A carne que me molda me faz e desfaz o tempo todo. Um corpo continente, sem mapa e sem um GPS que me ensine a andar e a morar em mim. O processo de "cre/Ser" traz um rio que corre e, às vezes, seca. Me faz afogar e, em outros momentos, me faz aprender todo dia a nadar.
A vida adulta tem me colocado nesse lugar de ver que nem tudo é sobre ser adulto. Que dentro de mim ainda existe uma criança que necessita também de cuidado. É como se eu fosse o tio da escola que precisa ensinar a alguém uma tarefa nova. Mas eu também sou a criança que precisa de instruções.
Eu sou a minha própria embarcação, já diria Luedji Luna. Mas, às vezes, ela fura e dos furos, jorra água, tomando conta de tudo, fazendo a gente se afogar.
Os furos são os traumas que construímos enquanto crianças, adolescentes ou adultos: eles não têm hora certa pra chegar e, tal qual nós mesmos, nunca param de crescer. Porém, em algum momento, a gente anseia atropelar tudo pra ser gente grande.
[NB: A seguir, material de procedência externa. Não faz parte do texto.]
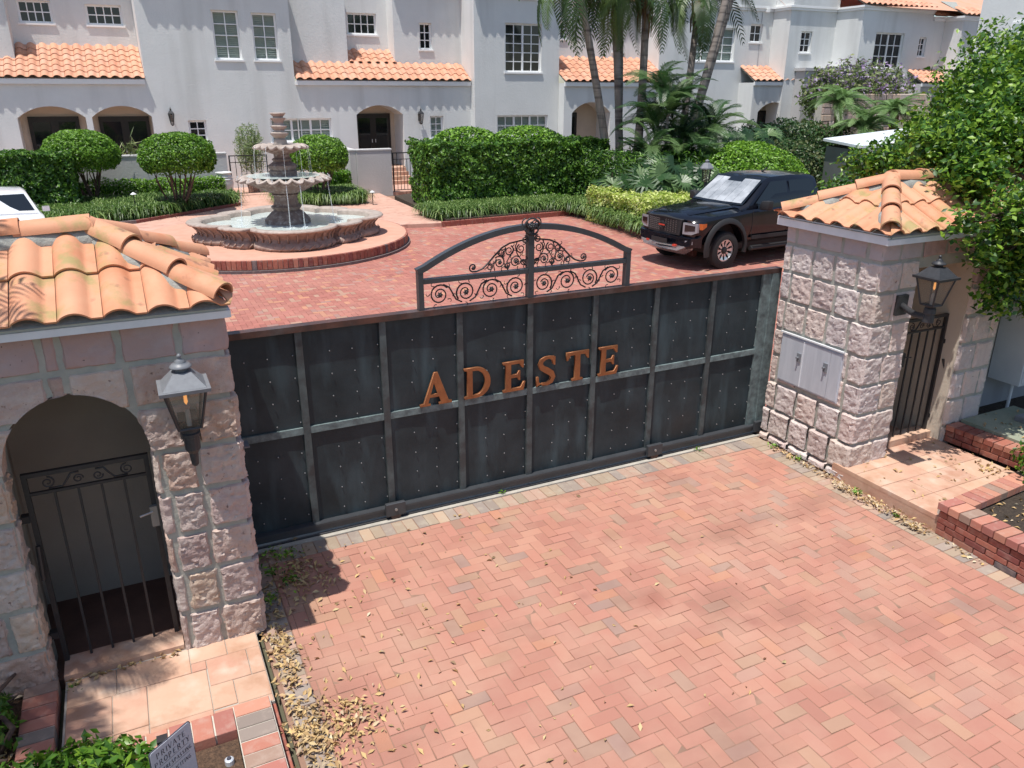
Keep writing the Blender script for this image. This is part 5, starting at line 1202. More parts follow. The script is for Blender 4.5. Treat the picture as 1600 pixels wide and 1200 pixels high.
# the bevelled boxes above keep flat tops: rough relief comes from their material
shd = thing('equipment_enclosure', 'grey panelled equipment enclosure with a white sheet roof behind the pickup', 'enclosure', (20, 15, 0))
qa, qb, qc, qd = (18.54, 13.68), (17.66, 11.52), (24.2, 11.3), (25.1, 15.4)
for (a, b, mt_) in ((qa, qb, m_shed), (qb, qc, m_duct), (qc, qd, m_shed), (qd, qa, m_shed)):
    n_ = 1 if a == qa else 3
    for k in range(n_):
        p0 = [a[i_]+(b[i_]-a[i_])*(k/n_) for i_ in (0, 1)]; p1 = [a[i_]+(b[i_]-a[i_])*((k+.985)/n_) for i_ in (0, 1)]
        MB().add([(*p0, 0), (*p1, 0), (*p1, 2.26), (*p0, 2.26)], [(0, 1, 2, 3)]).build('panel', mt_, shd)
for k in range(26):
    z = .5+k*.065; MB().add([(17.75, 11.44, z), (18.9, 11.40, z), (18.9, 11.36, z-.03), (17.75, 11.40, z-.03)], [(0, 1, 2, 3)]).build('louvre_slat', m_lampg, shd)
mobj('roof_sheet', [(18.45, 13.78, 2.42), (17.52, 11.40, 2.34), (24.3, 11.15, 2.34), (25.2, 15.5, 2.62), (18.45, 13.78, 2.50), (17.52, 11.40, 2.42), (24.3, 11.15, 2.42), (25.2, 15.5, 2.70)], [(0, 1, 2, 3), (7, 6, 5, 4), (0, 4, 5, 1), (1, 5, 6, 2), (2, 6, 7, 3), (3, 7, 4, 0)], m_shedroof, shd)
# pathway lights
def plight(label, x, y, z0, h=.45):
    t = thing('path_light', label, 'light', (x, y, z0), 'garden path lights')
    MB().tube([(x, y, z0), (x, y, z0+h)], .015, 6).build('stake', m_lamp, t)
    MB().lathe([(.10, h), (.03, h+.05), (.0, h+.07)], (x, y, z0), 12).build('hood', m_pot, t)
plight('mushroom path light at the end of the grass bed right of the fountain', 4.66, 21.4, .12)
plight('mushroom path light in the strap grass left of the fountain', -3.15, 21.4, .15, .75)
pl_ = thing('post_lantern', 'grey lantern on a post between the dark palms and the pickup roof', 'lantern', (12.45, 12.5, 0))
MB().tube([(12.45, 12.5, 0), (12.45, 12.5, 1.45)], .05, 8).build('post', m_lamp, pl_)
MB().lathe([(.10, 1.45), (.13, 1.82)], (12.45, 12.5, 0), 6).build('glass', m_lglass, pl_)
MB().lathe([(.22, 1.82), (.22, 1.85), (.12, 1.98), (.06, 2.0), (.07, 2.06), (.0, 2.1)], (12.45, 12.5, 0), 6).build('roof', m_lampg, pl_)
mb = MB()
for k in range(6): a = k*PI/3; mb.tube([(12.45+.1*math.cos(a), 12.5+.1*math.sin(a), 1.45), (12.45+.14*math.cos(a), 12.5+.14*math.sin(a), 1.83)], .012, 4)
mb.build('frame', m_lamp, pl_)

# ============ VEGETATION
def leaves(name, P, Nn, size, mat, parent=None, aspect=.5, jit=.6, fold=.25, kind=None, sv=.35, up=0.):
    """P (n,3) positions, Nn (n,3) normals; rhombic folded leaves"""
    n = len(P); P = np.asarray(P, float); Nn = np.asarray(Nn, float)+RNG.normal(0, jit, (n, 3)); Nn[:, 2] += up
    Nn /= np.linalg.norm(Nn, axis=1)[:, None]+1e-9
    T = RNG.normal(0, 1, (n, 3)); T -= (T*Nn).sum(1)[:, None]*Nn; T /= np.linalg.norm(T, axis=1)[:, None]+1e-9; B = np.cross(Nn, T)
    s = (size*(1+RNG.uniform(-sv, sv, n)))[:, None]
    a = P-T*s*.5; b = P+T*s*.5; c = P+B*s*aspect*.5+Nn*s*fold*.3; d = P-B*s*aspect*.5+Nn*s*fold*.3
    V = np.stack([a, c, b, d], 1).reshape(-1, 3)
    me = bpy.data.meshes.new(name); me.vertices.add(4*n); me.vertices.foreach_set('co', V.ravel().astype(np.float32))
    idx = np.arange(n)[:, None]*4; F = np.concatenate([idx+np.array([0, 1, 2]), idx+np.array([0, 2, 3])], 1).ravel()
    me.loops.add(6*n); me.loops.foreach_set('vertex_index', F.astype(np.int32)); me.polygons.add(2*n)
    me.polygons.foreach_set('loop_start', np.arange(2*n, dtype=np.int32)*3); me.polygons.foreach_set('loop_total', np.full(2*n, 3, np.int32))
    at = me.attributes.new('rnd', 'FLOAT', 'POINT'); at.data.foreach_set('value', np.repeat(RNG.beta(2, 2, n), 4).astype(np.float32)*.98)
    me.materials.append(mat); me.update(calc_edges=True); me.validate()
    o = bpy.data.objects.new(name, me); COL.objects.link(o)
    if parent is not None: o.parent = parent; o.matrix_parent_inverse = parent.matrix_basis.inverted()
    if kind: o['kind'] = kind
    return o
def nval(P, sc, seed=0.):
    return np.array([noise.noise(Vector((p[0]*sc+seed, p[1]*sc, p[2]*sc))) for p in P])
def ell_pts(n, c, r, inner=.72, zmin=-1., bump=.10, seed=0., flat=None):
    D = RNG.normal(0, 1, (n, 3)); D /= np.linalg.norm(D, axis=1)[:, None]
    if zmin > -1: 
        D = D[D[:, 2] > zmin]
    k = 1-(1-inner)*RNG.random(len(D))**2.2
    nb_ = nval(D*1.0, 3.2, seed)*bump+nval(D, 8., seed+5)*bump*.6
    P = D*(k+nb_)[:, None]*np.array(r)+np.array(c); return P, D/np.array(r)*min(r)
def stems(parent, base, top_c, top_r, n, r0, name='trunk', mat=None):
    mb = MB(); base = Vector(base)
    for k in range(n):
        a = 2*PI*k/n+random.uniform(-.2, .2); q = random.uniform(.35, .8)
        tip = Vector((top_c[0]+top_r[0]*q*math.cos(a), top_c[1]+top_r[1]*q*math.sin(a), top_c[2]-top_r[2]*random.uniform(.1, .5)))
        b = base+Vector((math.cos(a), math.sin(a), 0))*.08; mid = b.lerp(tip, .5)+Vector((random.uniform(-.1, .1), random.uniform(-.1, .1), -.05))
        mb.tube([b, b.lerp(mid, .5)+Vector((random.uniform(-.04, .04),)*3), mid, mid.lerp(tip, .5), tip], [r0, r0*.8, r0*.7, r0*.5, r0*.25], 6)
        t2 = mid.lerp(tip, .3); mb.tube([mid, t2+Vector((random.uniform(-.2, .2), random.uniform(-.2, .2), .2)), tip+Vector((random.uniform(-.3, .3), random.uniform(-.3, .3), .15))], [r0*.5, r0*.4, r0*.2], 5)
    return mb.build(name, mat or m_bark, parent, smooth=True)
def topiary(label, c, r, base, n, size=.085, mat=None, zmin=-.62, nst=9):
    t = thing('topiary_tree', label, 'topiary', base)
    P, N_ = ell_pts(n, c, r, .80, zmin, .075, c[0]); leaves('crown', P, N_, size, mat or lf_ball, t, jit=.55, up=.25)
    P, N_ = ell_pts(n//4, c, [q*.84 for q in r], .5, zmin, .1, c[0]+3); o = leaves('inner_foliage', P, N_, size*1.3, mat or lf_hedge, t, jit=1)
    stems(t, base, c, r, nst, .045)
    return t
topiary('clipped ball tree nearest the fountain on its left, on many bare stems', (-1.62, 22.3, 1.93), (1.23, 1.2, .80), (-1.75, 22.4, .15), 17000)
topiary('clipped ball tree half hidden behind the leftmost box hedge', (-4.53, 24.5, 1.95), (1.22, 1.2, .82), (-4.35, 24.5, .15), 15000)
topiary('clipped ball tree just right of the fountain column', (3.10, 22.6, 1.78), (1.05, 1.0, .76), (3.05, 22.6, .15), 13000)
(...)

Quando conseguimos, queremos voltar a ser criança.
A gente se atropela no processo e esquece que tudo precisa de cuidado. Inclusive aquela criança que você deixou de cuidar por achar que era “somente aquilo.”
É como se naquela história dos três porquinhos a nossa casa fosse feita de alfinete: tão frágil e sensível que em algum momento um lobo mal vai assoprar e ela vai se desfazer no ar, caindo sobre as nossas cabeças, perfurando a nossa pele, causando dor. E lá vai a gente se refazer e construir tudo de novo.
O que é crescer
Crescer demanda da gente andar lado a lado com a nossa própria criança ferida, erguida, nova ou velha. Viver demanda atrelar as linhas do novo ao que se manteve do que já era, para que a caminhada seja de autocuidado.
Na nossa frente tem um espelho, e tudo que já fizeram de nós, em algum momento, ele reflete na forma que nos estabelecemos enquanto adultos. Existe um lugar para tudo, inclusive pra observar as nossas próprias vulnerabilidades.
O processo de existência: nasce, cresce e morre. Espero que você se mantenha de pé pra poder sentir a delicia e também o gosto amargo que é abraçar a si, dedicando-se a si mesmo tanto quanto você se dedica ao outro.